In the religious world of today, sand is being shipped by the boatload to the spiritually hungry. The sand comes in many forms. Churches offer such things as recreation programs, fellowship meals, entertainment events, political forums, day care centers and organized observances of man-made holidays. Apparently the feeling is that people who are lost and dying in sin can somehow be saved by softball and soccer, pot roast and potato salad, Christmas candy and Easter eggs. Jesus said, "Man shall not live by bread alone, but by every word that proceeds from the mouth of God" (Matthew 4:4).

Nowadays, most people think it odd when they hear of a church that doesn't offer sand. "Faith-based initiatives" have gained a lot of acceptance and praise in recent years; but the truth is that the phrase "faith-based initiative" is nothing more than political code for churches offering the world every kind of aid except the one thing that could truly make an eternal difference in people's lives - God's word. Churches, politicians and the nation at large have failed to understand both the mission of the church and the needs of the lost. In the New Testament, the church at Thessalonica understood both, and they were commended for it. "For from you the word of the Lord has sounded forth, not only in Macedonia and Achaia, but also in every place" (1 Thessalonians 1:8)

We need to make sure that the church is dedicated to no business other than carrying the only food that starving people need — the bread of life, the gospel of Jesus Christ. No sand!

At this point, some of us might be feeling smugly self-righteous.

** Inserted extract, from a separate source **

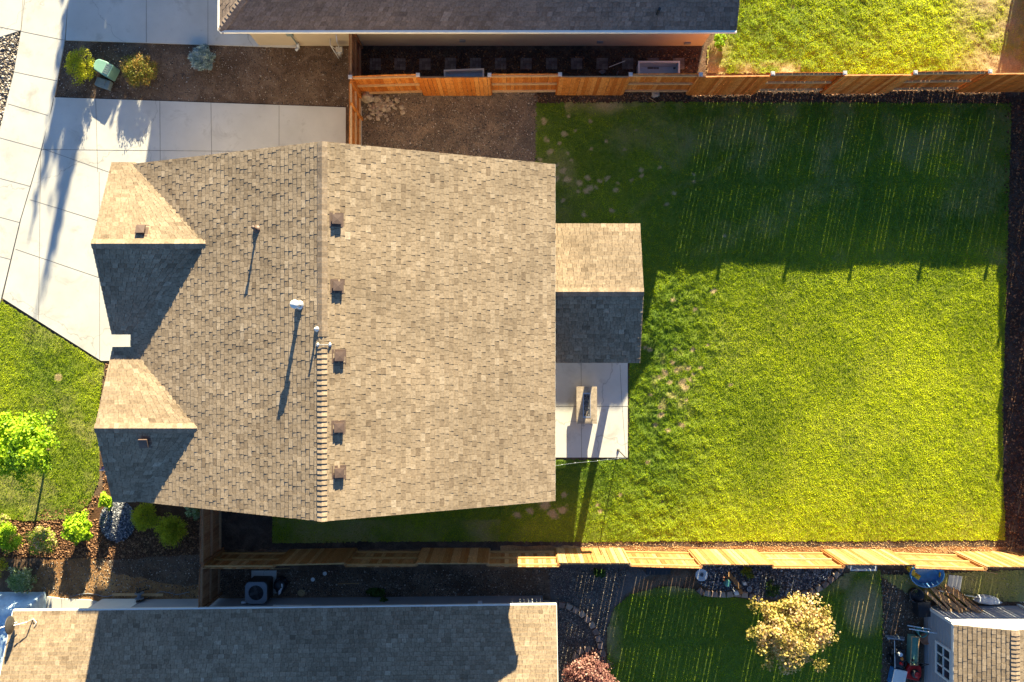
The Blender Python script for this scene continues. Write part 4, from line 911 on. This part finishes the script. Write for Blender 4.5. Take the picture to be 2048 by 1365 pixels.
# edging blocks
def block_mesh(w0, w1, d):
    m = MB(); m.prism([(-w0 / 2, -d / 2), (w0 / 2, -d / 2), (w1 / 2, d / 2), (-w1 / 2, d / 2)], 0, .13, .5); return m
bprot = []
for t in (.1, .45, .8):
    m = block_mesh(.26, .19, .2); m.t = [t] * len(m.t); b_ = m.build('edging_block', M['block'], bevel=.012); bprot.append(b_)
used = [False] * 3
def edging(curve, group, label, step=.275, flip=1):
    pts = [Vector(P2(*p)) for p in curve]; dist = 0; nxt = step / 2; k = 0
    for a, b in zip(pts[:-1], pts[1:]):
        L = (b - a).length
        while nxt <= dist + L:
            t = (nxt - dist) / L; q = a.lerp(b, t); ang = math.atan2(b.y - a.y, b.x - a.x); i = rr.randrange(3)
            if not used[i]: o = bprot[i]; used[i] = True
            else: o = bprot[i].copy(); COL.objects.link(o)
            o.location = (q.x, q.y, .0); o.rotation_euler = (0, 0, ang + (0 if flip > 0 else math.pi) + rr.uniform(-.06, .06)); tag(o, label, 'edging block', group); nxt += step
        dist += L
edging([(1086, 1205), (1110, 1206), (1135, 1211), (1160, 1224), (1180, 1243), (1193, 1266), (1200, 1290), (1206, 1312)], 'blocks of the curved garden edging', 'stone block in the curved edging beside the grey house gravel', flip=-1)
edging([(1148, 1318), (1153, 1305), (1165, 1298), (1180, 1298), (1190, 1305), (1195, 1318)], 'blocks of the small ring edging', 'stone block in the small ring around the pink-purple shrub', flip=-1)
edging([(1394, 1176), (1404, 1184), (1425, 1187), (1448, 1188), (1470, 1186), (1492, 1189), (1512, 1195), (1528, 1201)], 'blocks edging the dark rock bed', 'stone block edging the left part of the dark rock bed')
edging([(1586, 1189), (1605, 1187), (1625, 1182), (1645, 1170), (1662, 1156), (1675, 1144), (1684, 1130)], 'blocks edging the right part of the rock bed', 'stone block edging the right part of the dark rock bed')
for i in range(3):
    if not used[i]: bpy.data.objects.remove(bprot[i])
# AC unit
x, y, _ = P(525, 1173, .45)
px_, py_ = P2(530, 1166); m = MB(); m.box((0, 0, .03), (.92, .85, .06)); one('concrete_pad', 'square grey pad under the air conditioner', 'pad', m, M['concrete'], (px_ - .02, py_ + .05, .01), bevel=.01)
px_, py_ = P2(530, 1169); ac = obj('air_conditioner', 'square grey air conditioner in the shaded side yard', 'air conditioner', (px_ - .05, py_ - .04, .07))
m = MB(); m.prism([(-.33, -.37), (.33, -.37), (.37, -.33), (.37, .33), (.33, .37), (-.33, .37), (-.37, .33), (-.37, -.33)], 0, .68)
for i in range(14):
    for s in (-1, 1): m.box((s * .372, -.3 + i * .046, .35), (.012, .02, .6)); m.box((-.3 + i * .046, s * .372, .35), (.02, .012, .6))
m.build('cabinet', M['darkmetal'], ac)
m = MB(); n_ = 32; vs = []; 
for i in range(n_):
    a = 2 * math.pi * i / n_; c_, s_ = math.cos(a), math.sin(a); k = .385 / max(abs(c_), abs(s_)); k = min(k, .47)
    vs += [(c_ * .27, s_ * .27, .74), (c_ * k, s_ * k, .74), (c_ * k, s_ * k, .68), (c_ * .27, s_ * .27, .70)]
fs = []
for i in range(n_):
    j = (i + 1) % n_
    for q in range(4): fs.append((i * 4 + q, i * 4 + (q + 1) % 4, j * 4 + (q + 1) % 4, j * 4 + q))
m.add(vs, fs); m.build('top_panel', M['bluegrey'], ac)
m = MB(); m.lathe([(.265, 0), (.265, .01)], (0, 0, .682), 28); m.build('fan_well', M['black'], ac)
m = MB(); m.lathe([(.09, 0), (.08, .03), (.02, .04)], (0, 0, .70), 16)
for i in range(4):
    a = i * math.pi / 2 + .3; m.box((.15 * math.cos(a), .15 * math.sin(a), .705), (.2, .1, .006), a, rx=.3)
m.build('fan', M['darkmetal'], ac)
m = MB()
for r_ in (.08, .13, .18, .23): m.path([(r_ * math.cos(i / 16 * 6.2832), r_ * math.sin(i / 16 * 6.2832), .735) for i in range(17)], .003, 4)
m.build('fan_guard', M['darkmetal'], ac)
m = MB(); m.rock((0, 0, .2), (.26, .3, .24), 7, sub=2); o = one('trash_bag', 'dark plastic bag beside the air conditioner', 'bag', m, M['black'], (*P2(562, 1170, .2), 0))
m = MB(); m.rock((0, 0, .0), (.07, .17, .03), 8); one('plastic_bottle', 'white bottle lying on the dark bag', 'bottle', m, M['whiteplastic'], (*P2(561, 1178, .45), .46), R(-15))
m = MB(); m.lathe([(.13, 0), (.12, .02), (.07, .03), (.065, .09), (.02, .10)], n=18, sx=1.1); one('straw_hat', 'pale straw hat on the ground by the grey house', 'hat', m, M['straw_chips'], (*P2(603, 1186), .015))
for px, py, l in ((626, 1159, 'round white cap in the side yard, nearer the grey house'), (650, 1147, 'round white cap in the side yard, nearer the shaded fence')):
    m = MB(); m.lathe([(.075, 0), (.075, .03), (.05, .045)], n=16); one('sprinkler_cap', l, 'cap', m, M['white'], (*P2(px, py), .012))
m = MB(); m.box((0, 0, .02), (.8, .035, .03)); one('wood_lath', 'thin brown lath lying in the shaded side yard', 'lath', m, M['lumber'], (*P2(697, 1167), .01), R(1))
m = MB(); m.box((0, 0, .02), (.75, .05, .03)); one('wood_lath', 'thin brown lath lying against the shaded cedar fence', 'lath', m, M['lumber'], (*P2(560, 1137), .01), R(2))
# left bits by grey house wall
m = MB(); m.box((0, 0, .03), (1.85, .09, .045)); one('plank', 'pale plank lying along the grey house wall', 'plank', m, M['cedar_rail'], (*P2(277, 1189), .012), R(-.5))
x, y = P2(287, 1186); cpz = obj('hose_reel', 'dark hose reel standing on the pale plank', 'hose reel', (x, y, .05))
m = MB(); m.lathe([(.16, -.10), (.16, -.08), (.07, -.08), (.07, .08), (.16, .08), (.16, .10)], (0, 0, 0), 18)
m.v = [(a, c, b + .25) for a, b, c in m.v]; m.build('drum', M['bluegrey'], cpz); m = MB()
for s in (-1, 1): m.path([(-.2, s * .17, 0), (0, s * .17, .45), (.22, s * .17, 0)], .02, 8)
m.tube((0, -.3, .25), (0, .18, .25), .02); m.tube((0, -.3, .25), (0, -.32, .4), .03); m.build('stand', M['darkmetal'], cpz)
m = MB(); pts = []
for i in range(26):
    px = 140 + i * 9.6; pts.append((*P2(px, 1194 - 7 * abs(math.sin(i * .42)) - (i > 18) * 4), .03))
m.path(pts, .012, 6); one('garden_hose', 'pale hose snaking over the dirt beside the grey house', 'hose', m, M['bluegrey'], (0, 0, 0))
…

We might be tempted to boast that the church that we are a part of would never offer sand to the spiritually hungry. "We have no recreation programs or carnal community outreaches!" Sadly, some who would make such a boast have no spiritual community outreach either! While they are not giving the hungry what they do not need, they are also failing to give them what they do need. There is little or no attempt being made to take the bread of life to the starving.

Our mission is not merely to prevent sand from being taken to the hungry, it is to take bread. Let us load the ships and set sail! Ask a neighbor to study the Bible with you. Invite friends to our gospel meetings. Be on the lookout for opportunities to share God's word day by day.